Source material |
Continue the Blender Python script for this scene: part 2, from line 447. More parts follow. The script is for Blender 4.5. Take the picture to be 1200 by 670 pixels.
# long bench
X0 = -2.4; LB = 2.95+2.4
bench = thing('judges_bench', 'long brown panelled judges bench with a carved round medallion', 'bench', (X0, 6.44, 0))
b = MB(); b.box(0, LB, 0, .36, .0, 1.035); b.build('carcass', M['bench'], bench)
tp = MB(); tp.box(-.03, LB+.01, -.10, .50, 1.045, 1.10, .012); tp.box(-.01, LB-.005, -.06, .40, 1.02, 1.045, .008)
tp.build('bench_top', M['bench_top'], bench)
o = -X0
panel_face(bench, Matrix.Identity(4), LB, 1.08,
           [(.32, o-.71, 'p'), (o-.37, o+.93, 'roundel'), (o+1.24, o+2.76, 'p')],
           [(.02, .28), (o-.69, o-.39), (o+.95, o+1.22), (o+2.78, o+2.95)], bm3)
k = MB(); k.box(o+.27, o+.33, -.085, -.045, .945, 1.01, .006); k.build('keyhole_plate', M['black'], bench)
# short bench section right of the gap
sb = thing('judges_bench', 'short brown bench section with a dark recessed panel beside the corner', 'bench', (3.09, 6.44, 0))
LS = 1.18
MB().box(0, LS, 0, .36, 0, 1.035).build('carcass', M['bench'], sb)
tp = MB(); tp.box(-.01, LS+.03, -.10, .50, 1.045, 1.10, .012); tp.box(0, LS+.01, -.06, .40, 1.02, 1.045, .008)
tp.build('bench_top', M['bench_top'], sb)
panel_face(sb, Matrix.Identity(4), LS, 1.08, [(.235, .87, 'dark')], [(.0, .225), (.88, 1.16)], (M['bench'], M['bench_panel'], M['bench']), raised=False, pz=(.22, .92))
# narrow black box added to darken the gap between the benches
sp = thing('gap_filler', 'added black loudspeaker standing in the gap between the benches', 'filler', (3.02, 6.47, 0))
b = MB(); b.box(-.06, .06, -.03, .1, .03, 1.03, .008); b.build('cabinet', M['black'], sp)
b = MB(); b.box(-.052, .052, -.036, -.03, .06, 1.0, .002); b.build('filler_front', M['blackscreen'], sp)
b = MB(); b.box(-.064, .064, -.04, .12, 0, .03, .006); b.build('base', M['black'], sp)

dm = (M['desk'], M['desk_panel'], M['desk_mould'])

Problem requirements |
Without leaving anything out, quote all the data.

Output for this exercise |
Continue the Blender Python script for this scene: part 2, from line 447. More parts follow. The script is for Blender 4.5. Take the picture to be 1200 by 670 pixels.
# long bench
X0 = -2.4; LB = 2.95+2.4
bench = thing('judges_bench', 'long brown panelled judges bench with a carved round medallion', 'bench', (X0, 6.44, 0))
b = MB(); b.box(0, LB, 0, .36, .0, 1.035); b.build('carcass', M['bench'], bench)
tp = MB(); tp.box(-.03, LB+.01, -.10, .50, 1.045, 1.10, .012); tp.box(-.01, LB-.005, -.06, .40, 1.02, 1.045, .008)
tp.build('bench_top', M['bench_top'], bench)
o = -X0
panel_face(bench, Matrix.Identity(4), LB, 1.08,
           [(.32, o-.71, 'p'), (o-.37, o+.93, 'roundel'), (o+1.24, o+2.76, 'p')],
           [(.02, .28), (o-.69, o-.39), (o+.95, o+1.22), (o+2.78, o+2.95)], bm3)
k = MB(); k.box(o+.27, o+.33, -.085, -.045, .945, 1.01, .006); k.build('keyhole_plate', M['black'], bench)
# short bench section right of the gap
sb = thing('judges_bench', 'short brown bench section with a dark recessed panel beside the corner', 'bench', (3.09, 6.44, 0))
LS = 1.18
MB().box(0, LS, 0, .36, 0, 1.035).build('carcass', M['bench'], sb)
tp = MB(); tp.box(-.01, LS+.03, -.10, .50, 1.045, 1.10, .012); tp.box(0, LS+.01, -.06, .40, 1.02, 1.045, .008)
tp.build('bench_top', M['bench_top'], sb)
panel_face(sb, Matrix.Identity(4), LS, 1.08, [(.235, .87, 'dark')], [(.0, .225), (.88, 1.16)], (M['bench'], M['bench_panel'], M['bench']), raised=False, pz=(.22, .92))
# narrow black box added to darken the gap between the benches
sp = thing('gap_filler', 'added black loudspeaker standing in the gap between the benches', 'filler', (3.02, 6.47, 0))
b = MB(); b.box(-.06, .06, -.03, .1, .03, 1.03, .008); b.build('cabinet', M['black'], sp)
b = MB(); b.box(-.052, .052, -.036, -.03, .06, 1.0, .002); b.build('filler_front', M['blackscreen'], sp)
b = MB(); b.box(-.064, .064, -.04, .12, 0, .03, .006); b.build('base', M['black'], sp)

dm = (M['desk'], M['desk_panel'], M['desk_mould'])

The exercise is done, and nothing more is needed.